As to what to do: there are a ton of different approaches out there. No one is "it." But if you try some out, you will find one that 1) works for you and 2) you are comfortable with. For example, many approaches suggest ignoring a tantrum, on the basis that they are often just a means to gain attention. But not only do you have to literally turn your back on your son, (after making sure he's safe) you also may need to endure when the anger turns to sadness or fear, at least in tone. Kind of like getting them to first fall asleep through the night, which might be viewed as the first hurdle. I will say, many of the effective remedies to tantrums are very counter-intuitive, until you understand the root cause of the behavior.
My wife and I follow Love and Logic, as recommended to us by my school-social-worker-Mom. Our 4-year-old son still has tantrums. But when they happen, he is an active participant in dealing with them--getting them to end. It does also depend on us--mostly on us--remaining calm and addressing him through the process, supportive of him but not reacting directly to his emotions. But he usually puts in a good amount of work, too: realizing he is having a fit; getting his breathing under control; looking at the context of the situation, and why having dinner with the family / ending a movie early / going potty before leaving the house / going to bed at bedtime is not a situation that should be so stressful.

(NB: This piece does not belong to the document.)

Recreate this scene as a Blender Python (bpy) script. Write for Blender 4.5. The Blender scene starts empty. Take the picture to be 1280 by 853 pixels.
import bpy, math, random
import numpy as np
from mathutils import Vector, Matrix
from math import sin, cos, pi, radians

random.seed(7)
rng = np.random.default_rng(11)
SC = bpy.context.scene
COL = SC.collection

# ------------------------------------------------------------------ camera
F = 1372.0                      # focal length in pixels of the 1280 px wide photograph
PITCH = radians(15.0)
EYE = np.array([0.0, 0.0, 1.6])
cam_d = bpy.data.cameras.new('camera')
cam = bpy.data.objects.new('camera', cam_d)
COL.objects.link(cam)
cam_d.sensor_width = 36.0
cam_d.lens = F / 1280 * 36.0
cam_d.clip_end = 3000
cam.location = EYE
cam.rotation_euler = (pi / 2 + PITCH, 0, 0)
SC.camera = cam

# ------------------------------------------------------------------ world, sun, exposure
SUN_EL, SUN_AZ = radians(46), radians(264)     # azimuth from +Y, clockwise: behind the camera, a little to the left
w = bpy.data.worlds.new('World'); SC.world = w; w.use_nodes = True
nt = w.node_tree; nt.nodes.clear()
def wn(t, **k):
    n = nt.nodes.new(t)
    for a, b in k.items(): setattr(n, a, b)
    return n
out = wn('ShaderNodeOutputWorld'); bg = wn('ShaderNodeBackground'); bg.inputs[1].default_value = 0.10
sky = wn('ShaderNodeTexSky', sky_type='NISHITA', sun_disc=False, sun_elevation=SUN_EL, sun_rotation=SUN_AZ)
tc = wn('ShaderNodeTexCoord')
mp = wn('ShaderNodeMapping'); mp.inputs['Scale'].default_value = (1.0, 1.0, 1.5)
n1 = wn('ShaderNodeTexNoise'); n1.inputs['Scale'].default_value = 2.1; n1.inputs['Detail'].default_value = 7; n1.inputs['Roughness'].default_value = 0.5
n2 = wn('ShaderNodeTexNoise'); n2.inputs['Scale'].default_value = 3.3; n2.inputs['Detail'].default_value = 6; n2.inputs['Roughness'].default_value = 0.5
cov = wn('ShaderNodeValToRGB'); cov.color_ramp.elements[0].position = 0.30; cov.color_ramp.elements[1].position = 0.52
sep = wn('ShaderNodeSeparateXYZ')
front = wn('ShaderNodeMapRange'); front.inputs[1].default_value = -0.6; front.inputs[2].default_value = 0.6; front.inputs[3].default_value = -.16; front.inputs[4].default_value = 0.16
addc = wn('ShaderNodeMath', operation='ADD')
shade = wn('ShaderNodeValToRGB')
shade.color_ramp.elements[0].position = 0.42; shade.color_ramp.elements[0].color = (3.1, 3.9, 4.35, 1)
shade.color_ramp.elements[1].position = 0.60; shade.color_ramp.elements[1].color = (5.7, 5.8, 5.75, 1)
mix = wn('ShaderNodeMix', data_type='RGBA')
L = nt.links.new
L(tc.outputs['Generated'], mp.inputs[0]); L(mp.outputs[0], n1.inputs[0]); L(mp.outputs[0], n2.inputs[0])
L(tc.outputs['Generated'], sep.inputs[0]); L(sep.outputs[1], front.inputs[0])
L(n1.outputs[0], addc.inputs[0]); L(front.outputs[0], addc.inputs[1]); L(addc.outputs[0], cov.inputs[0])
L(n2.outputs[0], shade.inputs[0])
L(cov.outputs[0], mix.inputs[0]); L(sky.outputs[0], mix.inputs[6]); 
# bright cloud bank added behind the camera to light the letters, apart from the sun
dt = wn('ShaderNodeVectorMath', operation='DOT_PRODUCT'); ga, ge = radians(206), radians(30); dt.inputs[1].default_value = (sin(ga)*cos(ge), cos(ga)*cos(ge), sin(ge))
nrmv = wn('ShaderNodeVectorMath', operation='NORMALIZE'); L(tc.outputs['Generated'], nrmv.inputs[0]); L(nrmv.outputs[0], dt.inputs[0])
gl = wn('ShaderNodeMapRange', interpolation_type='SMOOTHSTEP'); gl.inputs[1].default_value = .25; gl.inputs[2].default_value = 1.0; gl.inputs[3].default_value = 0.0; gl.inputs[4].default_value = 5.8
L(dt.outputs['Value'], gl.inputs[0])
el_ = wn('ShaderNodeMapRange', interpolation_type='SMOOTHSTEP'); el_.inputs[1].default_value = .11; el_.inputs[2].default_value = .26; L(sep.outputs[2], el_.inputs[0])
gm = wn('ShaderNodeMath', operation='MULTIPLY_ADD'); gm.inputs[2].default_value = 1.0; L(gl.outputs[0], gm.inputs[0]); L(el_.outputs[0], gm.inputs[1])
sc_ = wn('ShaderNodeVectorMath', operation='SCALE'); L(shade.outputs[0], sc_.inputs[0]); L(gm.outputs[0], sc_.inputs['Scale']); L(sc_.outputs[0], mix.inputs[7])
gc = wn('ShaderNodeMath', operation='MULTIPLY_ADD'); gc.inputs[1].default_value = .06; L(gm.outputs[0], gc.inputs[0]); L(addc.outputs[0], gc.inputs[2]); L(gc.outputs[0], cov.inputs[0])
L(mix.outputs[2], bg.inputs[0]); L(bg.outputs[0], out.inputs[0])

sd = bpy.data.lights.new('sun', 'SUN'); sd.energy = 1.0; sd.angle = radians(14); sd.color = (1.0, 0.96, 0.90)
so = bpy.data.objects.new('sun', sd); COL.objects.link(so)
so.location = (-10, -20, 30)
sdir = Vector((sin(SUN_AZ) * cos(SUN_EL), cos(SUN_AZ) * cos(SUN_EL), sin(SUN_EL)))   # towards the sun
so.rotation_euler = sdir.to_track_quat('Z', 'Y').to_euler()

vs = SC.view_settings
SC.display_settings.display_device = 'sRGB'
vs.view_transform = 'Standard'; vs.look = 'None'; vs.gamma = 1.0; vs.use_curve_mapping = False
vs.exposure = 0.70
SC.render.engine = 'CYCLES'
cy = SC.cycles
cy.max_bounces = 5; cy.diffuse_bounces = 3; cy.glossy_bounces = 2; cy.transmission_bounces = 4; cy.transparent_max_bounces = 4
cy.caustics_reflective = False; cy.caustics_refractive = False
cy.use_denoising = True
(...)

The best thing I can say, all technique / theory / hearsay aside, is don't let his behavior drive your behavior. Stay calm, stay alert and open enough to the situation to let yourself observe him and his environment, as you try to figure out what is triggering him. For us, we are still napping our son, because he is a beast when he doesn't get enough sleep. And we feed him much less sugar than I would guess is average, because sugar spikes can also facilitate a nuclear meltdown. By this, I mean fruit is often dessert in addition to a potential component of a meal, and ice cream / cake / cookies are a rare treat, generally when we are away from the home and have some activity at which he can burn the sugar immediately.